[Written request]
Starting at the first line of the data, print each line verbatim up to and including the line bearing "2, 3)]).build('cross_street', M['asphalt']))", omitting pictures.

*-*-*

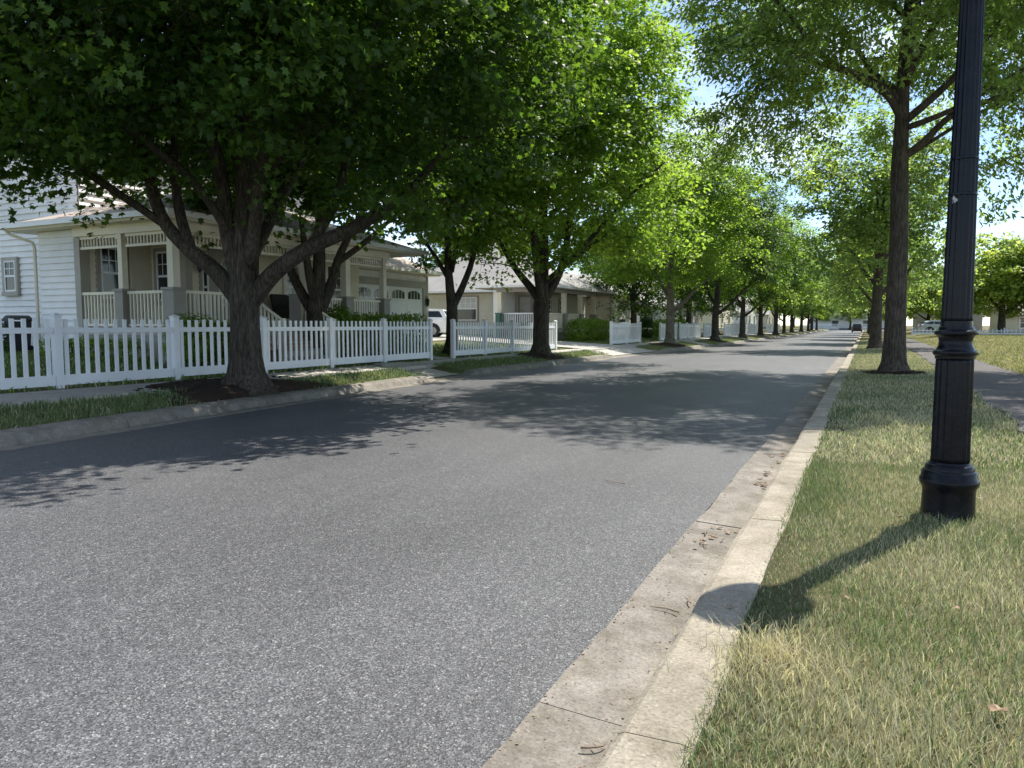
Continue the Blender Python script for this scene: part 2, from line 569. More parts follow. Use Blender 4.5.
YS = [-400, -120, -60, -30] + [float(v) for v in np.arange(-15, 60, 1.5)] + [float(v) for v in np.arange(60, 200, 6)] + [210, 240, 300, 400, 600, 1000]
LO = [0, 0.45, 0.9, 1.5, 2.2, 2.8, 4, 5.2, 7.5, 10, 14, 20, 60, 200, 700]
def ground_xs(y):
    lb = float(road_l(y)) - 0.62
    return [lb - d for d in reversed(LO)] + [lb + 0.03, KB - 0.03] + [KB, 0.0, 0.5, 1.2, 2, 3, 4, 5.5, 8, 14, 30, 80, 200, 700]
def ground_z(x, y):
    lb = float(road_l(y)) - 0.62
    if lb + 0.01 < x < KB - 0.01: return -0.12
    z = float(gz(x, y))
    if x < -5:
        d = lb - x
        z = z * (1 - (1 - kerb_drop(y)) * max(0, 1 - d / 1.8) * 0.75) - 0.004
    return z
struct(sheet(ground_xs, YS, ground_z, 'ground', M['ground']))

RY = [-60, -30] + [float(v) for v in np.arange(-15, 60, 1.0)] + [float(v) for v in np.arange(60, 215, 5)]
def road_z(x, y):
    l = float(road_l(y))
    t = (x - l) / (RE - l)
    return 0.055 * 4 * t * (1 - t) * 0.55
struct(sheet(lambda y: [float(road_l(y)) + (RE - float(road_l(y))) * t for t in np.linspace(0, 1, 13)], RY, road_z, 'road', M['asphalt']))
# cross street at the far end
struct(MB().add([(-120, 214, 0.0), (120, 214, 0.0), (120, 222, 0.0), (-120, 222, 0.0)], [(0, 1, 2, 3)]).build('cross_street', M['asphalt']))

def kerb_run(name, mat, prof_of_y, y0, y1, step, gap, sub):
    """extruded concrete in cast lengths with open joints between them"""
    mb = MB()
    y = y0
    rnd = random.Random(len(name))
    while y < y1:
        e = min(y + step, y1)
        ys = list(np.linspace(y + gap, e - gap, sub + 1))
        sh = rnd.uniform(-0.006, 0.006)
        vs_, fs_ = [], []
        for yy in ys:
            p = prof_of_y(yy)
            for px, pz in p: vs_.append((px + sh, yy, pz + sh * 0.5))
            m = len(p)
        for i in range(len(ys) - 1):
            for k in range(m - 1):
                a = i * m + k
                fs_.append((a, a + m, a + m + 1, a + 1))
        fs_.append(tuple(range(m)))
        fs_.append(tuple(range((len(ys) - 1) * m, len(ys) * m))[::-1])
        mb.add(vs_, fs_)
        y = e
    return struct(mb.build(name, mat))

def wob(y, s): return 0.006 * math.sin(y * 2.1 + s) + 0.004 * math.sin(y * 5.3 + s * 2) + 0.002 * math.sin(y * 17.3 + s) + 0.002 * math.sin(y * 41 + 3 * s)
kerb_run('gutter', M['gutter'], lambda y: [(RE + wob(y, 1), -0.1), (RE + wob(y, 1), 0.006), (-0.9, -0.004), (-0.708, -0.012), (-0.706, -0.1)], -9.1, 214, 2.9, 0.004, 22)
kerb_run('kerb', M['kerb'], lambda y: [(-0.705, -0.1), (-0.70, -0.01), (-0.688 + wob(y, 2) * 0.5, 0.105), (-0.676 + wob(y, 2) * 0.7, 0.135), (-0.65, 0.148), (-0.47, 0.153), (KB + wob(y, 3), 0.145), (KB + wob(y, 3), -0.1)], -9.4, 214, 2.9, 0.003, 22)
struct(MB().box(-1.06, -0.46, -10, 214, -0.2, -0.035).build('kerb_bed', M['joint']))
def far_prof(y):
    l = float(road_l(y)); k = kerb_drop(y)
    return [(l, -0.1), (l, 0.008), (l - 0.25, 0.0), (l - 0.3, 0.01), (l - 0.37, 0.012 + 0.1 * k), (l - 0.44, 0.02 + 0.125 * k), (l - 0.64, 0.035 + 0.125 * k), (l - 0.64, -0.1)]
kerb_run('far_kerb', M['gutter'], far_prof, -20, 214, 3.0, 0.006, 8)

# pavements and drives
def side_in(y): return np.interp(y, [0, 8, 14, 20, 32, 45, 300], [-10.75, -10.85, -11.15, -11.5, -11.5, -11.1, -10.75])
def side_out(y): return np.interp(y, [0, 20, 300], [-12.1, -12.3, -12.2])
def slabs(name, xa, xb, y0, y1, step, mat, dz=0.02, gap=0.008):
    mb = MB()
    y = y0
    while y < y1 - 0.01:
        e = min(y + step, y1)
        vs_ = []
        for yy in (y + gap, e - gap):
            a, b = float(xa(yy)), float(xb(yy))
            for t in np.linspace(0, 1, 5):
                x = a + (b - a) * t
                vs_.append((x, yy, float(gz(x, yy)) + dz))
        n = 5
        fs_ = [(k + 1, k, k + n, k + n + 1) for k in range(n - 1)]
        low = [(p[0], p[1], p[2] - 0.15) for p in vs_]
        m = len(vs_)
        fs_ += [(k, k + 1, k + 1 + m, k + m) for k in range(n - 1)]
        fs_ += [(k + n + 1, k + n, k + n + m, k + n + 1 + m) for k in range(n - 1)]
        fs_ += [(0, m, m + n, n), (n - 1, 2 * n - 1, m + 2 * n - 1, m + n - 1)]
        mb.add(vs_ + low, fs_)
        y = e
    return struct(mb.build(name, mat))
slabs('sidewalk', side_in, side_out, -12, 210, 1.5, M['walk'])
def apron_z(x, y):
    l = float(road_l(y))
    d = l - 0.6 - x
    return float(np.interp(d, [0, 0.3, 1.7, 3.2, 8, 14], [0.04, 0.06, 0.345, 0.425, 0.68, 0.9]))
def drive(name, ya, yb, xend, fl, mat):
    vs_, fs_ = [], []
    l = float(road_l((ya + yb) / 2))
    xs = list(np.linspace(l - 0.6, l - 2.0, 5)) + list(np.linspace(l - 2.6, xend, 8))
    for i, x in enumerate(xs):
        f = fl * max(0, 1 - i / 4.0)
        for t in np.linspace(0, 1, 7):
            y = ya - f + (yb - ya + 2 * f) * t
            xx = x if i > 0 else float(road_l(y)) - 0.63
            vs_.append((xx, y, apron_z(xx, y) + 0.016))
    for i in range(len(xs) - 1):
        for k in range(6):
            a = i * 7 + k
            fs_.append((a, a + 1, a + 8, a + 7))
    return struct(MB().add(vs_, fs_).build(name, mat, smooth=True))
drive('driveway', 32.4, 38.2, -24, 1.2, M['walk'])
drive('entry_path', 16.6, 18.0, -11.2, 0.3, M['walk'])
drive('entry_path', 50.0, 52.6, -11.2, 0.5, M['walk'])
drive('driveway', 69.5, 72.5, -20, 1.2, M['walk'])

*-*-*

[Response]
Continue the Blender Python script for this scene: part 2, from line 569. More parts follow. Use Blender 4.5.
YS = [-400, -120, -60, -30] + [float(v) for v in np.arange(-15, 60, 1.5)] + [float(v) for v in np.arange(60, 200, 6)] + [210, 240, 300, 400, 600, 1000]
LO = [0, 0.45, 0.9, 1.5, 2.2, 2.8, 4, 5.2, 7.5, 10, 14, 20, 60, 200, 700]
def ground_xs(y):
    lb = float(road_l(y)) - 0.62
    return [lb - d for d in reversed(LO)] + [lb + 0.03, KB - 0.03] + [KB, 0.0, 0.5, 1.2, 2, 3, 4, 5.5, 8, 14, 30, 80, 200, 700]
def ground_z(x, y):
    lb = float(road_l(y)) - 0.62
    if lb + 0.01 < x < KB - 0.01: return -0.12
    z = float(gz(x, y))
    if x < -5:
        d = lb - x
        z = z * (1 - (1 - kerb_drop(y)) * max(0, 1 - d / 1.8) * 0.75) - 0.004
    return z
struct(sheet(ground_xs, YS, ground_z, 'ground', M['ground']))

RY = [-60, -30] + [float(v) for v in np.arange(-15, 60, 1.0)] + [float(v) for v in np.arange(60, 215, 5)]
def road_z(x, y):
    l = float(road_l(y))
    t = (x - l) / (RE - l)
    return 0.055 * 4 * t * (1 - t) * 0.55
struct(sheet(lambda y: [float(road_l(y)) + (RE - float(road_l(y))) * t for t in np.linspace(0, 1, 13)], RY, road_z, 'road', M['asphalt']))
# cross street at the far end
struct(MB().add([(-120, 214, 0.0), (120, 214, 0.0), (120, 222, 0.0), (-120, 222, 0.0)], [(0, 1, 2, 3)]).build('cross_street', M['asphalt']))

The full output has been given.